In July 2003, Australia successfully restored order to the Solomon Islands, which had descended into lawlessness during a brutal civil war.
Australia has been the victim of two significant terrorist attacks in recent years: the 2002 Bali, Indonesia, bombings by a group with ties to al-Qaeda in which 202 died, many of whom were Australian, and the 2004 attack on the Australian embassy in Indonesia, which killed ten.
Aboriginal settlers arrived on the continent from Southeast Asia about 40,000 years before the first Europeans began exploration in the 17th century. No formal territorial claims were made until 1770, when Capt. James COOK took possession in the name of Great Britain.
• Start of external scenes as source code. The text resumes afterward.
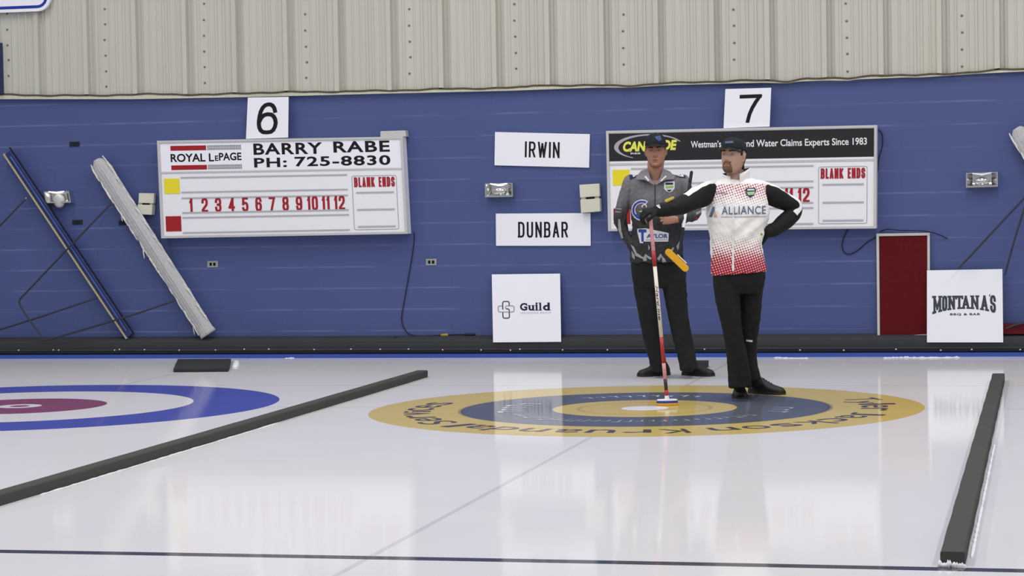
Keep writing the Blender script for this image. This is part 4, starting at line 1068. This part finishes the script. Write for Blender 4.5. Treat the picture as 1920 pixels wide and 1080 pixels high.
# trousers
b = MB(); limb(F, LL, b, 22, rounded=False); limb(F, RL, b, 22, rounded=False)
t2 = torso(F, [(478, 1185, 1280, .02, .11), (495, 1183, 1284, .02, .115), (520, 1184, 1286, .015, .11), (540, 1192, 1280, .01, .10)]); b.add(t2.v, t2.f)
def cloth(seed, amp, s=(1, 1, .35)):
    return lambda co: amp*waves(co, seed, 7, 4, 14, s)+amp*.35*waves(co, seed+5, 6, 14, 34)
tm = displace(remesh(b, .007, 2), cloth(11, .0042))
co, no = arr(tm); lowz = F.at(1262, 690).z
co[:, 2] += np.where(co[:, 2] < lowz+.05, .006*np.sin(co[:, 0]*70), 0); setco(tm, co)
obj('trousers', tm, M['trousers'], A, world=False)
for (hx, hy), yw, Ls, (px_, py_, d_) in (((1253, 703), -150, .275, (1234, 690, .055)), ((1283, 703), -45, .29, (1292, 689, -.078))):
    hl = F.I @ ground(hx, hy); shoe(F, A, hl, yw, Ls); sock(F, A, px_, py_, d_, hl, yw)
# jacket: grey yoke running into black, shards at the hem
k = NT('grey_black_jacket'); X, Y, Z = k.xyz(); z0, z1 = F.at(1228, 418).z, F.at(1228, 364).z
st = k.noise(9, 4, k.scaled(5, 1, .6)); zz = k.math('ADD', Z, k.math('MULTIPLY_ADD', st, .10, -.05))
k.base(k.mix(k.smooth(zz, z0, z1), k.mix(st, lin((36, 36, 39)), lin((46, 46, 50))), k.mix(st, lin((100, 98, 105)), lin((116, 114, 121)))), .6, .35); k.bump(k.noise(240, 2), .15, .001)
M['jacketA'] = k.m
b = torso(F, [(325, 1207, 1251, .03, .065), (329, 1194, 1266, .03, .085), (336, 1183, 1280, .03, .105), (350, 1180, 1281, .025, .12), (372, 1181, 1279, .015, .128), (410, 1184, 1277, .01, .128), (445, 1185, 1277, .01, .125), (470, 1183, 1279, .01, .13), (488, 1182, 1281, .015, .135), (492, 1184, 1279, .015, .13)])
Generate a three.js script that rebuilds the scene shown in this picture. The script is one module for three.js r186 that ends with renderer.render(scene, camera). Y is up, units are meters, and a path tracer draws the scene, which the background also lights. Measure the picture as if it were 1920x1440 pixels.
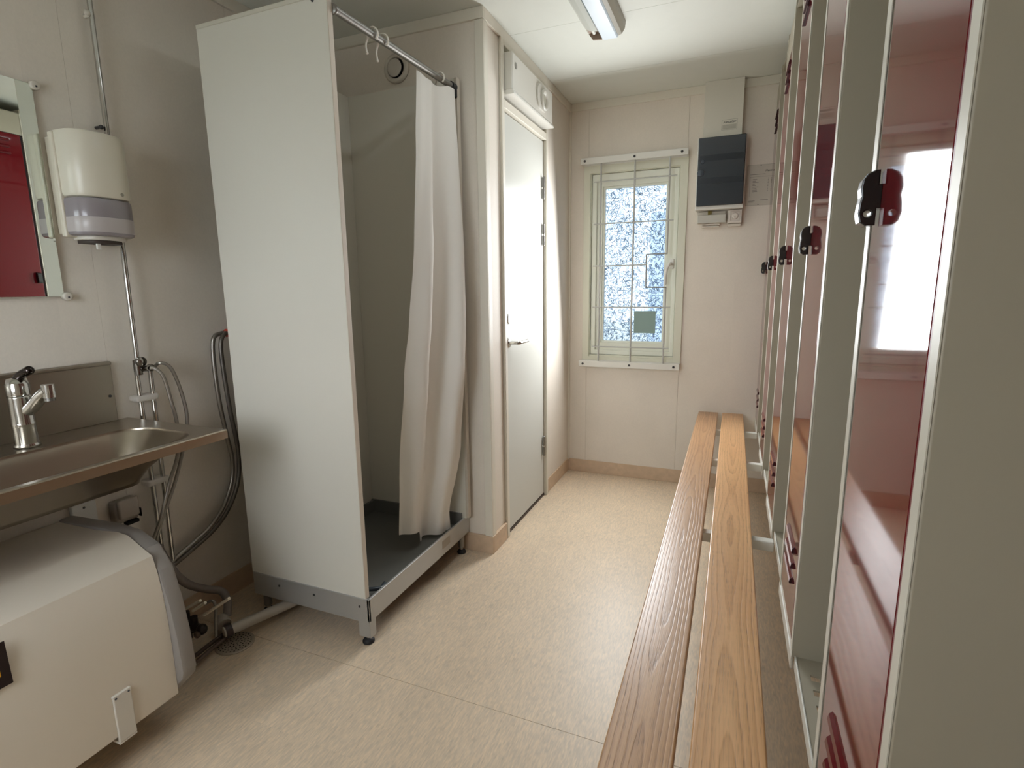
import * as THREE from 'three';
import { RoundedBoxGeometry } from 'three/addons/geometries/RoundedBoxGeometry.js';
import { mergeGeometries, toCreasedNormals } from 'three/addons/utils/BufferGeometryUtils.js';
import { RectAreaLightUniformsLib } from 'three/addons/lights/RectAreaLightUniformsLib.js';

// ───────────── camera, sky, lights, exposure ─────────────
const scene = new THREE.Scene();
const camera = new THREE.PerspectiveCamera(71.33, 1920 / 1440, 0.02, 100);
camera.position.set(0, 1.2604, 0);
camera.rotation.order = 'YXZ';
camera.rotation.set(-0.1748, 0.39, -0.0121);

const renderer = new THREE.WebGLRenderer({ antialias: true });
renderer.toneMapping = THREE.LinearToneMapping;
renderer.toneMappingExposure = 1.3;
renderer.shadowMap.enabled = true;
RectAreaLightUniformsLib.init();

const SKY = 6.8;                                    // bright overcast sky
scene.background = new THREE.Color().setRGB(0.93 * SKY, 1.0 * SKY, 1.08 * SKY);

// daylight that the patterned window glass spreads into the room (same size as the glass, just inside it)
const dayFar = new THREE.RectAreaLight(new THREE.Color().setRGB(0.97, 1.0, 1.02), 15.5, 0.376, 0.964);
dayFar.position.set(-0.604, 1.401, -3.295); dayFar.rotation.set(0.17, Math.PI, 0); scene.add(dayFar);

// ───────────── helpers ─────────────
let seed = 12345;
const rnd = () => { seed = (seed * 1664525 + 1013904223) >>> 0; return seed / 4294967296; };
const H2 = (x, y, s = 0) => { let h = (x * 374761393 + y * 668265263 + s * 974634777) | 0; h = Math.imul(h ^ (h >>> 13), 1274126177); return ((h ^ (h >>> 16)) >>> 0) / 4294967296; };
function noise(x, y, s = 0) {
  const xi = Math.floor(x), yi = Math.floor(y), fx = x - xi, fy = y - yi, u = fx * fx * (3 - 2 * fx), v = fy * fy * (3 - 2 * fy);
  const a = H2(xi, yi, s), b = H2(xi + 1, yi, s), c = H2(xi, yi + 1, s), d = H2(xi + 1, yi + 1, s);
  return a + (b - a) * u + (c - a) * v + (a - b - c + d) * u * v;
}
const fbm = (x, y, s, n = 4) => { let t = 0, a = 0.5; for (let i = 0; i < n; i++) { t += a * noise(x, y, s + i); x *= 2.03; y *= 2.03; a *= 0.5; } return t; };
function dataTex(w, h, f, srgb = true) {
  const d = new Uint8Array(w * h * 4);
  for (let j = 0; j < h; j++) for (let i = 0; i < w; i++) { const c = f(i, j), k = (j * w + i) * 4; d[k] = c[0]; d[k + 1] = c[1]; d[k + 2] = c[2]; d[k + 3] = 255; }
  const t = new THREE.DataTexture(d, w, h); t.wrapS = t.wrapT = THREE.RepeatWrapping; t.magFilter = THREE.LinearFilter;
  if (srgb) t.colorSpace = THREE.SRGBColorSpace; t.needsUpdate = true; return t;
}
function canvasTex(w, h, draw, srgb = true) {
  const c = document.createElement('canvas'); c.width = w; c.height = h; draw(c.getContext('2d'), w, h);
  const t = new THREE.CanvasTexture(c); if (srgb) t.colorSpace = THREE.SRGBColorSpace; return t;
}
const M = (color, roughness = 0.6, metalness = 0, o = {}) => new THREE.MeshStandardMaterial({ color, roughness, metalness, ...o });
const P = (color, roughness = 0.6, metalness = 0, o = {}) => new THREE.MeshPhysicalMaterial({ color, roughness, metalness, ...o });

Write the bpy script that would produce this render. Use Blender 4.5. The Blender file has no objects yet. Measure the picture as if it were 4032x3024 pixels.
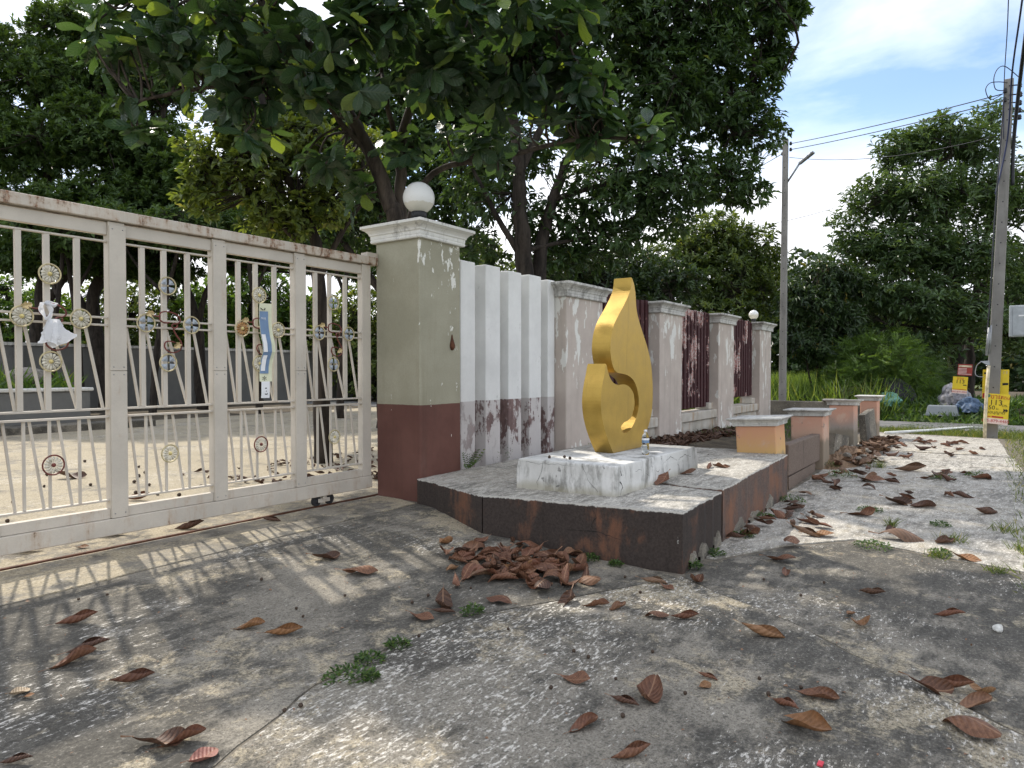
import bpy, bmesh, math, random
import numpy as np
from mathutils import Vector, Matrix, Euler

SC = bpy.context.scene
COL = SC.collection
R = math.radians

# ------------------------------------------------------------------ camera, sky, sun, exposure
cam = bpy.data.cameras.new('camera'); camo = bpy.data.objects.new('camera', cam); COL.objects.link(camo)
camo.location = (0, 0, 1.4); camo.rotation_euler = (R(90 - 1.095), 0, R(34.99 - 90))
cam.sensor_width = 36; cam.lens = 24.29; cam.clip_start = 0.05; cam.clip_end = 2000
SC.camera = camo

SUN_EL, SUN_AZ = 46.2, 72.6          # azimuth counted from +X towards +Y
world = bpy.data.worlds.new('World'); SC.world = world; world.use_nodes = True
wn, wl = world.node_tree.nodes, world.node_tree.links
for n in list(wn): wn.remove(n)
def W(t, **k):
    n = wn.new(t)
    for a, b in k.items(): setattr(n, a, b)
    return n
sky = W('ShaderNodeTexSky', sky_type='NISHITA', sun_disc=False, sun_elevation=R(SUN_EL), sun_rotation=R(90 - SUN_AZ))
sky.air_density = 1.0; sky.dust_density = 0.3; sky.ozone_density = 2.5
wtc = W('ShaderNodeTexCoord'); wmp = W('ShaderNodeMapping'); wmp.inputs['Scale'].default_value = (1.0, 1.0, 2.2)
wnz = W('ShaderNodeTexNoise'); wnz.inputs['Scale'].default_value = 2.1; wnz.inputs['Detail'].default_value = 8; wnz.inputs['Roughness'].default_value = 0.55
wnz.inputs['Distortion'].default_value = 0.3
wrp = W('ShaderNodeValToRGB'); wrp.color_ramp.elements[0].position = 0.36; wrp.color_ramp.elements[1].position = 0.62
wrp.color_ramp.elements[0].color = (0.02, 0.02, 0.02, 1); wrp.color_ramp.elements[1].color = (1, 1, 1, 1)
wmx = W('ShaderNodeMixRGB')
wn2 = W('ShaderNodeTexNoise'); wn2.inputs['Scale'].default_value = 3.4; wn2.inputs['Detail'].default_value = 6   # grey and white in the clouds themselves
wcl = W('ShaderNodeValToRGB'); wcl.color_ramp.elements[0].position = 0.35; wcl.color_ramp.elements[1].position = 0.68; wcl.color_ramp.elements[0].color = (4.3, 4.4, 4.7, 1); wcl.color_ramp.elements[1].color = (7.0, 7.0, 7.0, 1)
wbg = W('ShaderNodeBackground'); wbg.inputs['Strength'].default_value = 0.14
wo = W('ShaderNodeOutputWorld')
wmp.inputs['Location'].default_value = (4.1, 2.3, 0.2)
wl.new(wmp.outputs['Vector'], wn2.inputs['Vector']); wl.new(wn2.outputs['Fac'], wcl.inputs['Fac']); wl.new(wcl.outputs['Color'], wmx.inputs['Color2'])
wl.new(wtc.outputs['Generated'], wmp.inputs['Vector']); wl.new(wmp.outputs['Vector'], wnz.inputs['Vector'])
wsp = W('ShaderNodeSeparateXYZ'); wl.new(wtc.outputs['Generated'], wsp.inputs[0])
whz = W('ShaderNodeMapRange', interpolation_type='SMOOTHSTEP'); wl.new(wsp.outputs[2], whz.inputs['Value'])   # haze whitens the sky towards the horizon
whz.inputs['From Min'].default_value = 0.34; whz.inputs['From Max'].default_value = 0.02; whz.inputs['To Min'].default_value = 0.0; whz.inputs['To Max'].default_value = 0.85
wad = W('ShaderNodeMath', operation='ADD', use_clamp=True); wl.new(wrp.outputs['Color'], wad.inputs[0]); wl.new(whz.outputs[0], wad.inputs[1])
wl.new(wnz.outputs['Fac'], wrp.inputs['Fac']); wl.new(wad.outputs[0], wmx.inputs['Fac'])
whs = W('ShaderNodeHueSaturation'); whs.inputs['Saturation'].default_value = 0.98; whs.inputs['Value'].default_value = 0.75; wl.new(sky.outputs['Color'], whs.inputs['Color'])
wl.new(whs.outputs['Color'], wmx.inputs['Color1']); wl.new(wmx.outputs['Color'], wbg.inputs['Color']); wl.new(wbg.outputs['Background'], wo.inputs['Surface'])

sun = bpy.data.lights.new('sun', 'SUN'); sun.energy = 2.0; sun.angle = R(1.0); sun.color = (1.0, 0.93, 0.82)
suno = bpy.data.objects.new('sun', sun); COL.objects.link(suno)
sd = Vector((math.cos(R(SUN_EL)) * math.cos(R(SUN_AZ)), math.cos(R(SUN_EL)) * math.sin(R(SUN_AZ)), math.sin(R(SUN_EL))))
suno.rotation_euler = sd.to_track_quat('Z', 'Y').to_euler(); suno.location = (0, 0, 30)

SC.view_settings.view_transform = 'Standard'; SC.view_settings.look = 'None'
SC.view_settings.exposure = 1.15; SC.view_settings.gamma = 1.0; SC.view_settings.use_curve_mapping = False
SC.render.engine = 'CYCLES'
cy = SC.cycles
cy.use_denoising = True; cy.denoiser = 'OPENIMAGEDENOISE'
cy.max_bounces = 6; cy.diffuse_bounces = 4; cy.glossy_bounces = 3; cy.transmission_bounces = 5; cy.transparent_max_bounces = 6
cy.caustics_reflective = False; cy.caustics_refractive = False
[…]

Six colonies were created in the late 18th and 19th centuries; they federated and became the Commonwealth of Australia in 1901. The new country took advantage of its natural resources to rapidly develop its agricultural and manufacturing industries and to make a major contribution to the British effort in World Wars I and II. In recent decades, Australia has transformed itself into an internationally competitive, advanced market economy. Long-term concerns include pollution, particularly depletion of the ozone layer, and management and conservation of coastal areas, especially the Great Barrier Reef. A referendum to change Australia’s status, from a commonwealth headed by the British monarch to a republic, was defeated in 1999.